The proposal of Customs and Border Protection (CBP) to eliminate the paper I-94 form may create unintended consequences and numerous problems for foreign nationals in the United States. This blog entry explains what the I-94 is, why it is important, and why it may be sorely missed by foreign nationals and their employers.

What is the I-94 Form? If you have travelled to the USA by air in a non-immigrant category (e.g. a tourist) in the past, you will have been handed a green or white sheet of paper by your flight attendant to fill out before landing in the USA. The green sheet (the I-94W) was handed to travellers without a visa (nationals of countries participating in the Visa Waiver Program), while the white sheet (the I-94) is for travellers with a visa. Last year, the paper I-94W was eliminated.

The importance of the I-94: Travellers to the US present the I-94 card when they clear immigration upon entry into the US. The immigration officer notes certain information on the card, the most important being the status expiration date. It is this date which determines when a person must leave the US, rather than the expiration date of that person's visa. For instance, someone might have a 5 year traveller's visa and an I-94 which notes an allowed stay in the US for 6 months. This person will have to leave the USA at the end of the 6 months permitted on the I-94 rather than the longer 5 year period specified by the visa. If a person does not, they will be overstaying their visa and the consequences can be significant, including but not limited to a possible bar from entering the USA for 3 or 10 years depending on the length of overstay.

The 'Arrivals' portion was kept by US Customs and Border Protection, while the 'Departure' portion was stapled into the person's passport and had to be surrendered when the person left the US. A foreign national needs the I-94 for many practical reasons in the US, from proving an ability to legally work in the US, to obtaining a Social Security Number or Driver's License, as well as extending their visa or changing to a different visa category. The elimination of I-94W has side-stepped many of these issues because, unlike foreign nationals who receive an I-94, I-94W card holders are in the USA for a short amount of time, are not permitted to work or change to a different visa category, and therefore have a significantly reduced need to file applications which require the I-94W card.

CBP has announced plans to eliminate the I-94 and replace the card with an automated arrival database.
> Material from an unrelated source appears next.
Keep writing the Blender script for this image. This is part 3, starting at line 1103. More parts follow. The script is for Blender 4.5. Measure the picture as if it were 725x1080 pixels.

The reasons for this proposal are the significant financial savings (some $19 million in saved staffing resources plus $17 million data entry costs) and the fact that CBP already has access to the information on the I-94 through an electronic database into which US Embassies input information when a visa is granted and into which airlines input passenger information via the Advance Passenger Information System (APIS). Instead of receiving an I-94 card, passengers will receive a stamp in their passport with handwritten information indicating, inter alia, the authorised period of stay. During the transition period, CBP may still issue I-94 cards, but it is unclear where and under circumstances this will occur.
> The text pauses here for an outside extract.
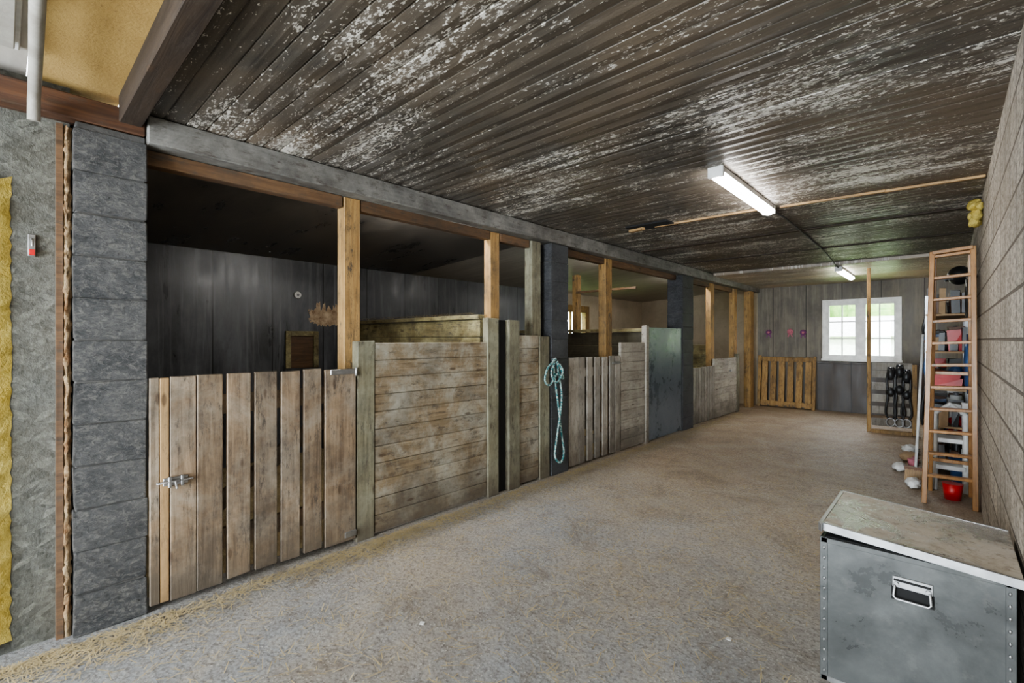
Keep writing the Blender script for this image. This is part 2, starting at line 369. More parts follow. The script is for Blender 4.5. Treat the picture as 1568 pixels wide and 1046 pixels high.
def ceiling(name,y0,y1,z,mat,w=.095):
    bm=bmesh.new(); xs=[-3.12,XR+.05]; y=y0; prof=[]
    while y<y1-.02:
        dz=R(-.0015,.0015); t=R(-.001,.001); e=min(y+w,y1)
        prof+=[(y,z+.008),(y+.004,z+dz+.002),(y+w*.5,z+dz-.0035),(e-.006,z+dz+t+.001)]
        y+=w
    prof.append((y1,z+.008))
    rows=[[bm.verts.new((x,p[0],p[1])) for p in prof] for x in xs]
    for i in range(len(prof)-1): bm.faces.new([rows[0][i],rows[1][i],rows[1][i+1],rows[0][i+1]])
    t=[[bm.verts.new((x,yy,z+.06)) for yy in (y0,y1)] for x in xs]
    bm.faces.new([t[0][0],t[0][1],t[1][1],t[1][0]])
    bm.faces.new([rows[0][0],t[0][0],t[1][0],rows[1][0]])
    me=bpy.data.meshes.new(name); bm.to_mesh(me); bm.free(); me.materials.append(M[mat])
    o=bpy.data.objects.new(name,me); bpy.context.collection.objects.link(o); return o
ceiling('ceiling',.47,8.3,H,'ceil')
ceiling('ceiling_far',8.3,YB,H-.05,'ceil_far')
b=B('ceiling_stalls')
def slope(y0,y1,k):
    b._hexa([(XL,y0,2.34),(-3.1,y0,2.5),(-3.1,y1,2.5),(XL,y1,2.34),(XL,y0,2.42),(-3.1,y0,2.58),(-3.1,y1,2.58),(XL,y1,2.42)],k)
slope(.1,4.0,'stallceil'); slope(4.0,YB,'paleceil'); b.done()  # paler sheet paints window light into the farther stall ceiling
b=B('ceiling_entrance'); b.box(-3.2,XR,.075,.40,2.60,2.64,'particle').box(-3.2,XR,Y0,.07,2.605,2.64,'paleceil'); b.done()
b=B('ceiling_joist'); b.box(-3.0,XR,.385,.475,2.47,2.61,'brownbeam'); b.done(.004)
b=B('wall_plate_beam'); b.box(-3.14,-2.99,Y0,.49,2.43,2.545,'rustbeam'); b.done(.006)
b=B('grey_ceiling_beam'); b.box(-3.09,-2.96,.495,YB,2.395,2.535,'beam'); b.done(.006)
b=B('beam_lath'); 
for y0,y1 in ((.5,1.59),(1.73,3.02),(3.16,3.57),(4.12,4.97),(5.14,7.03),(7.47,8.41),(8.61,9.61)): b.box(-3.14,-3.07,y0,y1,2.315,2.393,'lath_y',.002)
b.done(.003)
b=B('ceiling_batten')
for x0,x1,y in ((-2.15,-1.2,4.43),(-1.05,-.35,4.50),(-.36,XR-.01,4.56)): b.bar((x0,y,H-.012),(x1,y+R(0,.06),H-.012),.03,.018,'lath_x')
b.bar((-2.42,4.42,H-.02),(-2.25,4.38,H-.02),.05,.03,'lath_x')
for y in (5.6,6.9): b.bar((-2.9,y,H-.008),(XR-.01,y+.02,H-.008),.05,.012,'brownbeam')
b.done(.002)
b=B('ceiling_hole'); b.box(-2.4,-1.95,4.28,4.5,H-.010,H+.02,'darkgap',.01); b.done()
# straw bedding sheet added in the stalls to bounce light onto their ceiling
def bounce_bedding(y0,y1):
    b=B('bounce_straw'); i=b.mi('bounce_bedding'); nx,ny=26,26; g=[]
    for a in range(nx+1):
        g.append([b.bm.verts.new((-5.62+(2.45)*a/nx,y0+(y1-y0)*c/ny,(.005 if a in(0,nx) or c in(0,ny) else .05+R(0,.05)))) for c in range(ny+1)])
    for a in range(nx):
        for c in range(ny): f=b.bm.faces.new([g[a][c],g[a+1][c],g[a+1][c+1],g[a][c+1]]); f.material_index=i; f.smooth=True
    b.done()
bounce_bedding(.3,2.88); bounce_bedding(3.05,5.9)
# ---------------------------------------------------------------- block pillars
def pillar(name,x0,x1,y0,y1,z1,k,tall=.2,hatch=.006):
    b=B(name); b.box(x0+hatch,x1-hatch,y0+hatch,y1-hatch,0,z1,'mortar')
    z=0
    while z<z1-.05:
        e=min(z+tall,z1)
        b.box(x0,x1,y0,y1,z+.001,e-.003,k,.004); z+=tall
    return b.done(.006,2)
pillar('block_pillar',-3.24,-2.99,.222,.497,2.425,'block')
pillar('block_pillar',-3.22,-2.97,3.80,4.09,2.39,'block_black')
pillar('block_pillar',-3.22,-2.97,7.05,7.45,2.39,'block_black')
# ---------------------------------------------------------------- gates and stall fronts
def latch(b,y,z,x):
    b.box(x,x+.006,y,y+.11,z-.012,z+.03,'steel').cyl((x+.014,y-.03,z+.01),(x+.014,y+.13,z+.01),.007,'steel',8)
    b.box(x,x+.02,y+.02,y+.035,z-.02,z+.035,'steel').box(x,x+.02,y+.075,y+.09,z-.02,z+.035,'steel').bar((x+.016,y+.05,z+.01),(x+.03,y+.055,z-.03),.01,.008,'steel')
g=B('slatted_gate')
for y0,y1,k in ((.505,.545,'gate'),(.548,.588,'gate_new'),(.592,.708,'gate'),(.711,.835,'gate'),(.857,.978,'gate'),(1.003,1.125,'gate'),(1.150,1.263,'gate'),(1.288,1.403,'gate'),(1.425,1.64,'gate')):
    g.box(-3.005,-2.98,y0,y1,.03+R(0,.02),1.205+R(-.006,.006),k,.002)
for z in (.22,.98): g.box(-3.04,-3.007,.51,1.64,z,z+.11,'gate',.002)
g.bar((-3.03,.56,.30),(-3.03,1.6,.98),.1,.02,'gate',side=(0,.55,-.8))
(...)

How may the elimination of the I-94 card affect foreign nationals? Although planning is on-going in order to minimise disruption, elimination of the I-94 paper card may have several adverse consequences for foreign nationals and their employers. They include:

  • Potential for an inaccurate authorised stay recorded in the passport: Under current proposals, the CBP officer notes the authorised period of stay in the electronic database and is supposed to handwrite the same into the foreign national's passport. It is inevitable that human error will occur in some cases where the date entered in the passport will not match the database authorised stay date (the latter of which is controlling). When this happens, the foreign national will be misinformed about when (s)he must depart the USA without an ability to double check the accuracy of the handwritten date, potentially resulting in visa overstay with its drastic consequences. This concern will be ameliorated to the extent that CBP follows through on its agreement to consider allowing foreign nationals to electronically access their arrival/ departure information and print off a copy.
  • Filing US Citizenship and Immigration Services (USCIS) forms: When a foreign national wishes to extent or change his/her non-immigrant status, one of USCIS' requirements is the filing of the I-94 card.
  • Obtaining a social security number: The Social Security Administration requires the I-94 card in order to determine a foreign national's eligibility for a social security number.
  • Obtaining a US driver's license: Among other requirements, the Department of Motor Vehicles in many states requires the production of a valid I-94 card for the issuance or renewal of a driver's license issued to a non-immigrant visa holder.
  • Employment eligibility verification: Form I-9 must be used by all US employers to verify an employee's employment eligibility. Foreign nationals working in the US pursuant to a non-immigrant visa show they passport and unexpired I-94 to establish their eligibility for employment. The lack of an I-94 card may create confusion and difficulties for both foreign employees and their US employers.

The American Immigration Law Office will continue to monitor these changes and update affected clients as these changes go into effect.